No se trata, por supuesto, de creer como palabra sagrada cualquier cosa que dijera el apóstol de los Indios. Sí, Las Casas a veces exageró, por supuesto. Aunque cuesta entender por qué tendría que tener la exactitud de un científico alguien que no pretendía hacer un estudio académico sino conmover a su público frente a las injusticias.

Si se hubiera molestado en leer los trabajos de gente más especializada, más actualizada y menos sesgada ideológicamente, el autor de Nada por lo que pedir perdón se hubiera dado cuenta de que la realidad del siglo XVI era más compleja.

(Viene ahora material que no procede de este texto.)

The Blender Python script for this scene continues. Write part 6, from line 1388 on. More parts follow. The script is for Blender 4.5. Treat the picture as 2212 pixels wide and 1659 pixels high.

Frente a este retrato de un mentiroso compulsivo, cabe oponer el que hizo Bernat Hernández en Bartolomé de las Casas (Taurus, 2015), un libro de ejemplar ecuanimidad publicado, muy adecuadamente, en la colección «Españoles eminentes».

Porque el gran religioso, con sus luces y con sus sombras, es alguien del que podemos sentir un orgullo legítimo los ciudadanos del siglo XXI. Para Hernández, no habría sido ese exaltado que dibujan sus detractores sino un hombre coherente que fundamentó sus proyectos en la racionalidad y el pragmatismo. Porque en él encontramos tanto la firmeza de los principios como la flexibilidad para llevarlos a la práctica.

Además, lejos de haber sido una especie de «llanero solitario», su figura se sitúa en la misma onda que las de muchos frailes, juristas y teólogos de su tiempo. Simplificamos mucho las cosas, por tanto, cuando le reducimos a un «Pepito Grillo» individualista y con ganas de llamar la atención.

¿Necesitamos para admirarle que Las Casa fuera en todo como nosotros? Simpatizamos con su lucha contra la opresión a los indios, pero tampoco podemos olvidar que fue un católico con los valores de intolerancia propios del siglo XVI, incapaz de ver en los musulmanes otra cosa que infieles, o un partidario de las jerarquías sociales características del «Antiguo Régimen». Interpretar su pensamiento en términos de la dicotomía progresista/reaccionario no deja de ser, por ello, una distorsión presentista.